--- Requirement ---
Give the number of lines containing the word "scene" and nothing more.

--- Information provided ---
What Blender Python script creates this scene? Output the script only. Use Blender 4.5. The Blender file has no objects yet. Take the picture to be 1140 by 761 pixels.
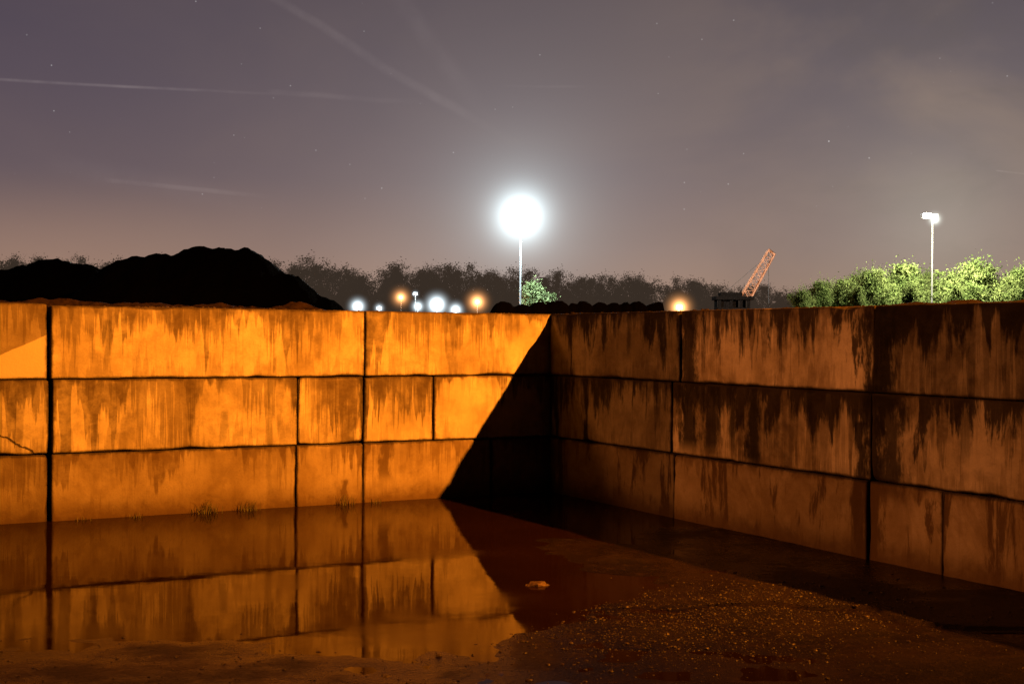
import bpy, math, random
import numpy as np
from mathutils import Matrix, Vector, noise as mn
random.seed(7); np.random.seed(7)
scene=bpy.context.scene
scene.view_settings.view_transform='Standard'
scene.view_settings.look='None'
scene.view_settings.exposure=0
CAMZ=1.75; F=1421.0
def hy(px): return 376.4+0.0068*(px-570)
def wx(px,d): return (px-570)/F*d
def wz(px,py,d): return CAMZ+(hy(px)-py)/F*d
def lin(c): return tuple(((v/255)/12.92 if v<=10 else (((v/255)+.055)/1.055)**2.4) for v in c)
def coll(o):
    scene.collection.objects.link(o); return o
def mesh_obj(name,v,f,mat=None,smooth=False,parent=None):
    me=bpy.data.meshes.new(name)
    me.from_pydata([tuple(p) for p in v],[],[tuple(q) for q in f])
    if mat:
        for m in (mat if isinstance(mat,(list,tuple)) else [mat]): me.materials.append(m)
    if smooth: me.shade_smooth()
    o=coll(bpy.data.objects.new(name,me))
    if parent: o.parent=parent
    return o
def empty(name,loc=(0,0,0),rot=(0,0,0)):
    o=coll(bpy.data.objects.new(name,None)); o.location=loc; o.rotation_euler=rot; o.empty_display_size=.3
    return o
def tag(o,label=None,cat=None,group=None,kind=None):
    if label:o["label"]=label
    if cat:o["category"]=cat
    if group:o["group"]=group
    if kind:o["kind"]=kind
    return o
# ---------- node helpers
class G:
    def __init__(s,tree): s.t=tree; tree.nodes.clear()
    def n(s,ty,**k):
        nd=s.t.nodes.new(ty)
        for a,b in k.items(): setattr(nd,a,b)
        return nd
    def put(s,sock,v):
        if isinstance(v,bpy.types.NodeSocket): s.t.links.new(v,sock)
        elif v is not None:
            if hasattr(sock.default_value,'__len__') and not hasattr(v,'__len__'): v=(v,)*len(sock.default_value)
            if hasattr(v,'__len__') and len(v)==3 and len(sock.default_value)==4: v=(*v,1)
            sock.default_value=v
    def m(s,op,a,b=None,c=None,clamp=False):
        nd=s.n('ShaderNodeMath',operation=op,use_clamp=clamp)
        s.put(nd.inputs[0],a)
        if b is not None:s.put(nd.inputs[1],b)
        if c is not None:s.put(nd.inputs[2],c)
        return nd.outputs[0]
    def vm(s,op,a,b=None,out=0):
        nd=s.n('ShaderNodeVectorMath',operation=op)
        s.put(nd.inputs[0],a)
        if b is not None:s.put(nd.inputs[1],b)
        return nd.outputs[out]
    def comb(s,x=0,y=0,z=0):
        nd=s.n('ShaderNodeCombineXYZ'); s.put(nd.inputs[0],x);s.put(nd.inputs[1],y);s.put(nd.inputs[2],z); return nd.outputs[0]
    def sep(s,v):
        nd=s.n('ShaderNodeSeparateXYZ'); s.put(nd.inputs[0],v); return nd.outputs
    def noise(s,vec,scale,detail=3,rough=.5,dist=0,dim='3D',out=0):
        nd=s.n('ShaderNodeTexNoise',noise_dimensions=dim)
        s.put(nd.inputs['Vector'],vec); nd.inputs['Scale'].default_value=scale; nd.inputs['Detail'].default_value=detail
        nd.inputs['Roughness'].default_value=rough; nd.inputs['Distortion'].default_value=dist
        return nd.outputs[out]
    def mr(s,v,a,b,c=0,d=1,smooth=True):
        nd=s.n('ShaderNodeMapRange',interpolation_type='SMOOTHSTEP' if smooth else 'LINEAR',clamp=True)
        s.put(nd.inputs[0],v); s.put(nd.inputs[1],a);s.put(nd.inputs[2],b);s.put(nd.inputs[3],c);s.put(nd.inputs[4],d)
        return nd.outputs[0]
    def mix(s,f,a,b,mode='MIX'):
        nd=s.n('ShaderNodeMix',data_type='RGBA',blend_type=mode)
        s.put(nd.inputs[0],f);s.put(nd.inputs[6],a);s.put(nd.inputs[7],b); return nd.outputs[2]
    def attr(s,name):
        return s.n('ShaderNodeAttribute',attribute_name=name).outputs['Fac']
    def bsdf(s,col,rough=.8,spec=.3,normal=None,metal=0,emit=None,estr=0):
        b=s.n('ShaderNodeBsdfPrincipled')
        s.put(b.inputs['Base Color'],col); s.put(b.inputs['Roughness'],rough); s.put(b.inputs['Specular IOR Level'],spec)
        s.put(b.inputs['Metallic'],metal)
        if normal is not None: s.put(b.inputs['Normal'],normal)
        o=s.n('ShaderNodeOutputMaterial'); s.t.links.new(b.outputs[0],o.inputs[0]); return b
    def bump(s,h,strength=.5,dist=.02,normal=None):
        nd=s.n('ShaderNodeBump'); nd.inputs['Strength'].default_value=strength; nd.inputs['Distance'].default_value=dist
        s.put(nd.inputs['Height'],h)
        return nd.outputs[0]
def newmat(name):
    m=bpy.data.materials.new(name); m.use_nodes=True; return m,G(m.node_tree)
def simple(name,col,rough=.7,spec=.3,var=.3,scale=6,metal=0,bump=.3):
    m,g=newmat(name); tc=g.n('ShaderNodeTexCoord').outputs['Object']
    nz=g.noise(tc,scale,5,.6)
    c=g.mix(g.mr(nz,.3,.7),tuple(x*(1-var) for x in col),tuple(min(1,x*(1+var)) for x in col))
    g.bsdf(c,rough,spec,g.bump(nz,bump,.03),metal); return m
def emit(name,col,st):
    m,g=newmat(name)
    e=g.n('ShaderNodeEmission'); g.put(e.inputs[0],col); e.inputs[1].default_value=st
    o=g.n('ShaderNodeOutputMaterial'); g.t.links.new(e.outputs[0],o.inputs[0]); return m
def glowmat(name,col,A,core=.05,p=3,step=1.0):  # self-emitting volume that imitates bloom around a lamp
    m,g=newmat(name)
    tc=g.n('ShaderNodeTexCoord').outputs['Object']
    r=g.vm('LENGTH',tc,out=1)
    fall=g.m('POWER',g.m('SUBTRACT',1,r,clamp=True),p)
    e=g.m('DIVIDE',fall,g.m('ADD',g.m('MULTIPLY',r,r),core))
    em=g.n('ShaderNodeEmission'); g.put(em.inputs[0],col); g.put(em.inputs[1],g.m('MULTIPLY',e,A))
    o=g.n('ShaderNodeOutputMaterial'); g.t.links.new(em.outputs[0],o.inputs['Volume'])
    try: m.cycles.volume_step_rate=step
    except Exception: pass
    return m

# ---------- world / night sky
w=bpy.data.worlds.new("World"); scene.world=w; w.use_nodes=True
g=G(w.node_tree)
d=g.n('ShaderNodeTexCoord').outputs['Generated']
d=g.vm('NORMALIZE',d)
X,Y,Z=g.sep(d)
ramp=g.n('ShaderNodeValToRGB'); g.put(ramp.inputs[0],g.m('ADD',g.m('MULTIPLY',Z,2.0),.02,clamp=True))
cr=ramp.color_ramp
stops=[(0.0,(118,92,76)),(.08,(134,106,92)),(.16,(121,100,96)),(.26,(104,89,93)),(.40,(88,77,86)),(.54,(75,66,77)),(.75,(30,28,34)),(1.0,(8,8,11))]
while len(cr.elements)<len(stops): cr.elements.new(.5)
for e,(p,c) in zip(cr.elements,stops): e.position=p; e.color=(*lin(c),1)
col=ramp.outputs[0]
warp=g.comb(X,Y,g.m('MULTIPLY',Z,2.2))
cl=g.noise(warp,3.0,5,.55,.4)
cl2=g.noise(warp,9.0,5,.6,.6)
rightm=g.mr(X,.0,.38)
hz=g.m('MULTIPLY',g.mr(cl,.38,.68),g.m('ADD',.25,rightm))
col=g.mix(g.m('MULTIPLY',hz,.38),col,lin((146,122,104)))
dk=g.m('MULTIPLY',g.mr(cl2,.4,.75),g.mr(X,.1,.35,.05,.30))
col=g.mix(dk,col,lin((84,72,67)))
col=g.mix(g.mr(X,-.45,.05,.25,0),col,lin((66,56,80)))
lg=g.m('MULTIPLY',g.mr(X,-.02,-.36),g.m('MULTIPLY',g.mr(Z,0,.035),g.mr(Z,.13,.04)))
col=g.mix(g.m('MULTIPLY',lg,.55),col,lin((172,136,114)))
def dirpx(px,py):
    return Vector(((px-570)/F,1,(hy(px)-py)/F)).normalized()
def halo(px,py,c,s,k):
    global col
    dd=g.m('SUBTRACT',1,g.vm('DOT_PRODUCT',d,tuple(dirpx(px,py)),out=1))
    v=g.m('MULTIPLY',g.m('DIVIDE',1,g.m('ADD',1,g.m('MULTIPLY',dd,k))),s)
    col=g.mix(1,col,g.mix(1,c,g.comb(v,v,v),'MULTIPLY'),'ADD')
halo(579,241,(.78,.95,.98),.85,5200)
halo(579,241,(.85,.82,.80),.05,350)
halo(1040,250,(.9,.93,.72),.12,900)
halo(1080,300,(.98,.86,.66),.06,90)
halo(440,335,(1,.68,.46),.10,400)
halo(756,342,(1,.58,.33),.08,600)
def trail(p1,p2,wd,s,soft=.5,nz=.0015):
    global col
    a=dirpx(*p1); b=dirpx(*p2); n=a.cross(b).normalized(); L=(b-a).length; tt=(b-a).normalized()
    dist=g.vm('DOT_PRODUCT',d,tuple(n),out=1)
    wob=g.m('MULTIPLY',g.m('SUBTRACT',g.noise(d,14,2),.5),nz*4)
    dist=g.m('ABSOLUTE',g.m('ADD',dist,wob))
    al=g.m('DIVIDE',g.m('SUBTRACT',g.vm('DOT_PRODUCT',d,tuple(tt),out=1),a.dot(tt)),L)
    br=g.mr(g.noise(d,30,4,.6),.3,.7,.25,1)
    mk=g.m('MULTIPLY',g.mr(dist,wd,wd*(1-soft)*.3),g.m('MULTIPLY',g.mr(al,-.05,.05),g.mr(al,1.05,1-soft)))
    mk=g.m('MULTIPLY',g.m('MULTIPLY',mk,br),s)
    col=g.mix(1,col,g.mix(1,(1,.85,.8),g.comb(mk,mk,mk),'MULTIPLY'),'ADD')
trail((-60,86),(340,107),.0016,.075,.6,.0004)
trail((300,103),(480,113),.003,.022,.6)
trail((270,-20),(600,178),.0050,.034,.5,.002)
trail((430,-20),(550,150),.010,.018,.6,.003)
trail((120,200),(306,220),.0025,.03,.4,.0008)
trail((60,180),(320,235),.012,.010,.6,.003)
trail((1108,190),(1150,195),.0008,.07,.1,.0002)
trail((560,96),(680,98),.0015,.015,.5,.0008)
for sc_,r0,r1,lo,br in ((42,.04,.02,.5,.38),(90,.065,.04,.4,.18)):
    vo=g.n('ShaderNodeTexVoronoi'); g.put(vo.inputs['Vector'],d); vo.inputs['Scale'].default_value=sc_
    sr=g.sep(vo.outputs['Color'])
    st=g.m('MULTIPLY',g.mr(vo.outputs['Distance'],r0,r1),g.m('MULTIPLY',g.mr(sr[0],lo,1,0,br),g.mr(Z,.06,.13)))
    col=g.mix(1,col,g.comb(st,st,st),'ADD')
front=g.mr(Y,-.1,.75,.02,1)
col=g.mix(1,col,g.comb(front,front,front),'MULTIPLY')
bg=g.n('ShaderNodeBackground'); g.put(bg.inputs[0],col); bg.inputs[1].default_value=1.0
o=g.n('ShaderNodeOutputWorld'); g.t.links.new(bg.outputs[0],o.inputs[0])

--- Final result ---
7